■ Stated problem ■
Retype only the lines running from the beginning of the entries below to the line with "PI = math.pi", both included. Do not include pictures.

■ Dataset excerpts ■
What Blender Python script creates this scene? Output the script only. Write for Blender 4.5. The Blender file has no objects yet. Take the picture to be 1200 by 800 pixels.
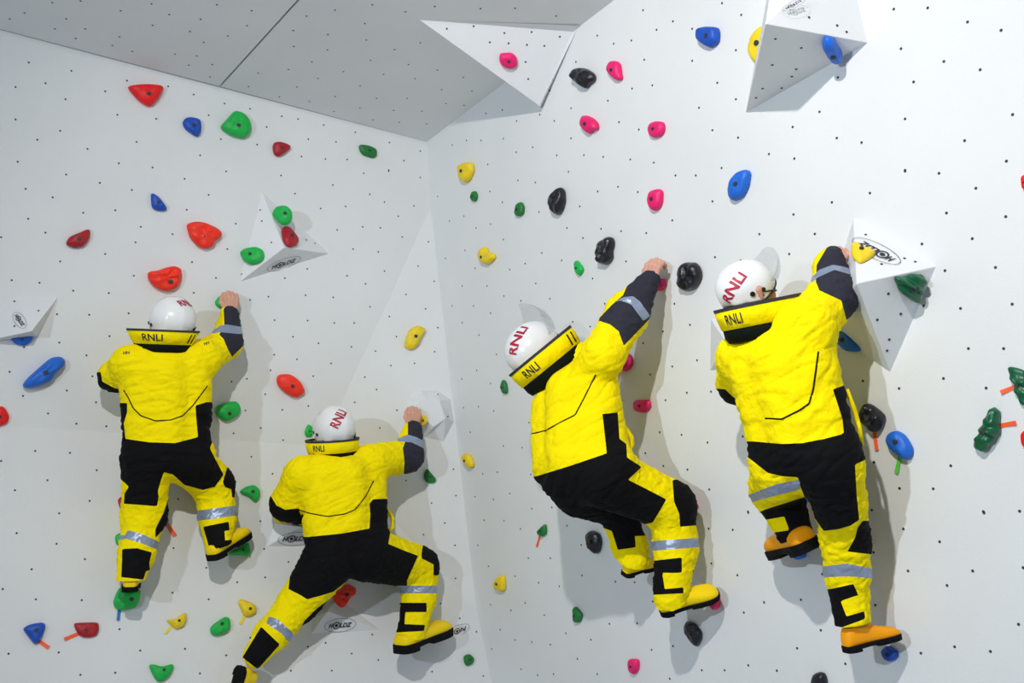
import bpy, bmesh, math, random
import numpy as np
from mathutils import Vector, Matrix, noise as mnoise

C = bpy.context.scene
COL = C.collection
PI = math.pi

# ------------------------------------------------------------------ camera
PITCH = math.atan(245/1100)
CAM = np.array((0.0, 0.0, 1.6))
FW = np.array((0, math.cos(PITCH), math.sin(PITCH)))
RT = np.array((1.0, 0, 0))
UP = np.array((0, -math.sin(PITCH), math.cos(PITCH)))
cam_data = bpy.data.cameras.new('camera'); cam = bpy.data.objects.new('camera', cam_data); COL.objects.link(cam)
cam.location = CAM; cam.rotation_euler = (PI/2 + PITCH, 0, 0)
cam_data.sensor_width = 36; cam_data.lens = 33.0; cam_data.clip_start = .05; cam_data.clip_end = 200
C.camera = cam

# ------------------------------------------------------------------ light of the hall
w = bpy.data.worlds.new('hall_light'); C.world = w; w.use_nodes = True
bg = w.node_tree.nodes['Background']; bg.inputs[0].default_value = (.82, .91, 1, 1); bg.inputs[1].default_value = .22
def flood(name, loc, target, energy, col, radius, angle):
    d = bpy.data.lights.new(name, 'SPOT'); d.energy = energy; d.color = col; d.shadow_soft_size = radius; d.spot_size = math.radians(angle); d.spot_blend = 1
    o = bpy.data.objects.new(name, d); COL.objects.link(o); o.location = loc
    o.rotation_euler = (Vector(target)-Vector(loc)).to_track_quat('-Z', 'Y').to_euler(); return o
flood('hall_floodlight', (-2.9, -.9, 2.5), (2.2, 2.6, 3.5), 530, (.77, .885, 1), .05, 148)
flood('hall_floodlight', (-.7, .1, 4.28), (.42, 4.35, 2.0), 560, (1, .95, .88), .05, 113)
flood('floor_bounce_fill', (-.3, -1.2, 6.5), (-.3, -1.0, 0), 60, (1, .98, .95), .2, 70)  # added lamp: lights the unseen floor so its bounce lifts the soffit
def area(name, loc, target, sx, sy, energy, col):
    d = bpy.data.lights.new(name, 'AREA'); d.shape = 'RECTANGLE'; d.size = sx; d.size_y = sy; d.energy = energy; d.color = col
    o = bpy.data.objects.new(name, d); COL.objects.link(o); o.location = loc
    o.rotation_euler = (Vector(target)-Vector(loc)).to_track_quat('-Z', 'Y').to_euler(); return o
area('right_wall_fill', (-5.5, 0.5, 4.5), (1.6, 2.6, 2.2), 3.5, 2.5, 10, (.93, .965, 1))  # added soft fill from the left that brightens the right wall
C.view_settings.view_transform = 'Standard'; C.view_settings.look = 'None'
C.view_settings.gamma = 1; C.view_settings.use_curve_mapping = False
C.view_settings.exposure = -0.05

# ------------------------------------------------------------------ maths
def nrm(v): v = np.asarray(v, float); return v/np.linalg.norm(v)
def ray(px, py): return FW*1100 + RT*(px-600) - UP*(py-400)
def project(P):
    P = np.asarray(P, float)-CAM
    z = P@FW
    return 600+1100*(P@RT)/z, 400-1100*(P@UP)/z, z
class Plane:
    def __init__(s, p, n):
        s.p = np.asarray(p, float); s.n = nrm(n)
        if s.n@(CAM-s.p) < 0: s.n = -s.n
    def hit(s, px, py, off=0.0):
        d = ray(px, py); t = ((s.p+s.n*off-CAM)@s.n)/(d@s.n)
        return CAM+d*t
def plane3(a, b, c): return Plane(a, np.cross(np.subtract(b, a), np.subtract(c, a)))
Z = np.array((0, 0, 1.0))
EF = math.hypot(1100, 245)
yl = math.atan2(2329-600, EF); yr = math.atan2(-134-600, EF)
dL = np.array((math.sin(yl), math.cos(yl), 0)); dR = np.array((math.sin(yr), math.cos(yr), 0))
_r = ray(500, 166); PC = CAM+_r*(5.9/_r[1])
nL0 = nrm((dL[1], -dL[0], 0)); nR0 = nrm((-dR[1], dR[0], 0))
if nL0@(CAM-PC) < 0: nL0 = -nL0
if nR0@(CAM-PC) < 0: nR0 = -nR0
def tilt(n, deg): a = math.radians(deg); return n*math.cos(a) - Z*math.sin(a)   # + leans out at the top
PR = Plane(PC, tilt(nR0, 8.5))
PLU = Plane(PC, tilt(nL0, 6.5))
PS = Plane(PC, (0, 0, -1))
_A = PR.hit(504.5, 243.3)
_B = PR.hit(568, 800); _F = PLU.hit(377, 522)
PF = plane3(_A, _B, _F)
PT = plane3(PC, _F, _A)
PLL = Plane(_F, tilt(nL0, -10))
def which(px, py):
    if px <= 500 and py < 35+.262*px: return PS
    if px > 500 and py < 166-.755*(px-500): return PS
    if px > 500+.1073*(py-166): return PR
    if py > 240 and px > 504.5-.4575*(py-243.3) and py < 522: return PF
    if py < 497+.0636*px: return PT if px > 500-.3455*(py-166) else PLU
    # lower: facet or lower panel, whichever lies in front
    a = PF.hit(px, py); b = PLL.hit(px, py)
    return PF if (a-CAM)@FW < (b-CAM)@FW else PLL
def at(px, py, off=0.0, pl=None):
    """point in the room `off` metres in front of the wall seen at a photo coordinate"""
    pl = pl or which(px, py)
    p = pl.hit(px, py); v = nrm(CAM-p)
    return p+v*(off/max(.3, v@pl.n))
def mpp(p): return ((np.asarray(p)-CAM)@FW)/1100

# ------------------------------------------------------------------ materials
def lin(c):
    f = lambda u: u/12.92 if u <= .04045 else ((u+.055)/1.055)**2.4
    return (f(c[0]/255), f(c[1]/255), f(c[2]/255), 1)
def material(name, rgb, rough=.5, metal=0, bump=0, bscale=200, var=0, vscale=6, spec=.5, dist=.002, coat=0):
    m = bpy.data.materials.new(name); m.use_nodes = True; nt = m.node_tree; b = nt.nodes['Principled BSDF']
    b.inputs['Base Color'].default_value = lin(rgb); b.inputs['Roughness'].default_value = rough
    b.inputs['Metallic'].default_value = metal; b.inputs['Specular IOR Level'].default_value = spec
    b.inputs['Coat Weight'].default_value = coat
    tc = nt.nodes.new('ShaderNodeTexCoord')
    if bump:
        n = nt.nodes.new('ShaderNodeTexNoise'); n.inputs['Scale'].default_value = bscale; n.inputs['Detail'].default_value = 3
        nt.links.new(tc.outputs['Object'], n.inputs['Vector'])
        bp = nt.nodes.new('ShaderNodeBump'); bp.inputs['Strength'].default_value = bump; bp.inputs['Distance'].default_value = dist
        nt.links.new(n.outputs['Fac'], bp.inputs['Height']); nt.links.new(bp.outputs['Normal'], b.inputs['Normal'])
    if var:
        n = nt.nodes.new('ShaderNodeTexNoise'); n.inputs['Scale'].default_value = vscale; n.inputs['Detail'].default_value = 6
        nt.links.new(tc.outputs['Object'], n.inputs['Vector'])
        r = nt.nodes.new('ShaderNodeValToRGB'); k = lin(rgb)
        r.color_ramp.elements[0].position = .3; r.color_ramp.elements[1].position = .7
        r.color_ramp.elements[0].color = (k[0]*(1-var), k[1]*(1-var), k[2]*(1-var), 1)
        r.color_ramp.elements[1].color = (min(1, k[0]*(1+var*.5)), min(1, k[1]*(1+var*.5)), min(1, k[2]*(1+var*.5)), 1)
        nt.links.new(n.outputs['Fac'], r.inputs['Fac']); nt.links.new(r.outputs['Color'], b.inputs['Base Color'])
    return m
M = {}
M['wall'] = material('white_wall_paint', (226, 229, 231), .75, bump=.35, bscale=160, var=.035, vscale=1.5, spec=.25)
M['wall_r'] = M['wall']
M['soffit'] = material('grey_white_soffit_paint', (229, 231, 233), .8, bump=.35, bscale=160, var=.03, vscale=2, spec=.2)
M['volume'] = material('white_volume_paint', (226, 229, 233), .65, bump=.4, bscale=220, spec=.3)
M['volume_grey'] = material('grey_volume_paint', (214, 216, 218), .7, bump=.4, bscale=220, spec=.3)
M['dark'] = material('dark_joint', (92, 94, 98), .8)
M['steel'] = material('bolt_steel', (120, 122, 120), .45, metal=.8)
M['boltdark'] = material('bolt_hole_dark', (52, 54, 58), .6)
M['ink'] = material('black_print', (34, 36, 44), .6)
M['mat'] = material('crash_mat', (176, 180, 186), .8, bump=.3, bscale=60)
HC = dict(red=(240, 12, 18), orange=(255, 48, 22), darkred=(172, 18, 34), green=(10, 182, 74), darkgreen=(14, 118, 48),
          pine=(4, 92, 58), blue=(12, 78, 186), sky=(18, 104, 214), yellow=(242, 212, 22), pink=(238, 18, 112), black=(24, 26, 36))
for k, c in HC.items():
    M['hold_'+k] = material('hold_plastic_'+k, c, .5 if k not in ('black', 'pine') else .33, bump=.6, bscale=90, dist=.003, var=.10, vscale=22)
M['tape_orange'] = material('tape_orange', (255, 96, 40), .6); M['tape_green'] = material('tape_green', (92, 206, 70), .6)
M['tape_blue'] = material('tape_blue', (20, 120, 190), .6); M['tape_yellow'] = material('tape_yellow', (244, 226, 60), .6)
M['yellow'] = material('yellow_suit_fabric', (255, 232, 0), .8, bump=.75, bscale=17, dist=.02, var=.03, vscale=9, spec=.1)
M['blackf'] = material('black_suit_fabric', (12, 12, 15), .85, bump=.5, bscale=120, dist=.003, spec=.15)
M['greyf'] = material('dark_grey_sleeve_fabric', (42, 43, 56), .8, bump=.5, bscale=150, dist=.003, spec=.3)
M['tape'] = material('reflective_tape', (146, 160, 186), .38, metal=.35, bump=.4, bscale=70, dist=.003)
M['trim'] = material('collar_trim', (44, 44, 54), .7)
M['lining'] = material('collar_lining', (10, 17, 10), .8, bump=.6, bscale=30, dist=.006, spec=.12)
M['boot'] = material('yellow_rubber_boot', (252, 218, 0), .5, spec=.25); M['amber'] = material('amber_rubber_boot', (252, 164, 0), .5, spec=.25)
M['sole'] = material('black_rubber_sole', (14, 14, 18), .8, spec=.15)
M['skin'] = material('skin', (214, 160, 138), .55, bump=.3, bscale=120, var=.08, vscale=25)
M['helmet'] = material('white_helmet_shell', (238, 240, 242), .22, coat=.4)
M['red_ink'] = material('crimson_print', (176, 20, 58), .5)
M['blackp'] = material('black_plastic', (22, 22, 28), .4)
M['eye'] = material('eye', (235, 232, 228), .3)
M['goggle'] = material('dark_goggle', (40, 34, 40), .2)
def clear_mat():
    m = bpy.data.materials.new('clear_visor'); m.use_nodes = True; nt = m.node_tree
    for n in list(nt.nodes): nt.nodes.remove(n)
    o = nt.nodes.new('ShaderNodeOutputMaterial'); mx = nt.nodes.new('ShaderNodeMixShader')
    t = nt.nodes.new('ShaderNodeBsdfTransparent'); t.inputs[0].default_value = (.86, .87, .88, 1)
    g = nt.nodes.new('ShaderNodeBsdfGlossy'); g.inputs['Roughness'].default_value = .12
    mx.inputs[0].default_value = .10; nt.links.new(t.outputs[0], mx.inputs[1]); nt.links.new(g.outputs[0], mx.inputs[2])
    nt.links.new(mx.outputs[0], o.inputs[0]); return m
M['clear'] = clear_mat()
def lens_mat():
    m = clear_mat(); m.name = 'smoked_lens'
    for n in m.node_tree.nodes:
        if n.type == 'BSDF_TRANSPARENT': n.inputs[0].default_value = (.42, .40, .42, 1)
    return m
M['lens'] = lens_mat()
M['strapw'] = material('pale_grey_elastic', (206, 210, 216), .7)

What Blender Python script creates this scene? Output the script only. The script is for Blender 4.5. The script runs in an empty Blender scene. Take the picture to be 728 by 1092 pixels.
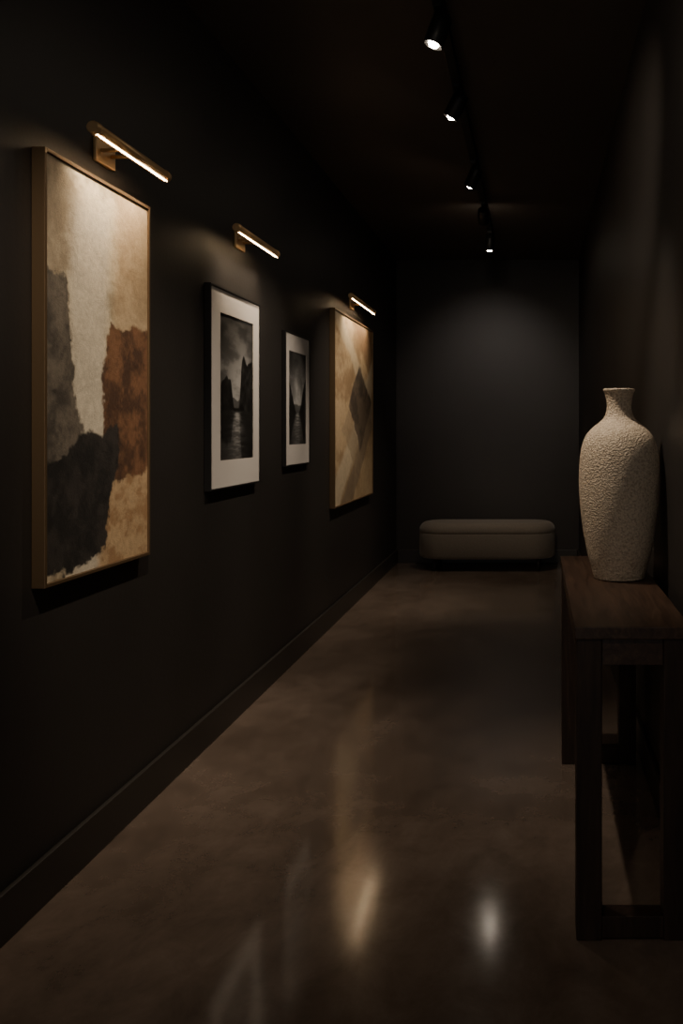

■ Problem solution ■
What Blender Python script creates this scene? Output the script only. Write for Blender 4.5. The Blender file has no objects yet. Take the picture to be 1200 by 800 pixels.
import bpy, bmesh, math, random
import numpy as np
from mathutils import Vector, Matrix, noise as mnoise

C = bpy.context.scene
COL = C.collection
PI = math.pi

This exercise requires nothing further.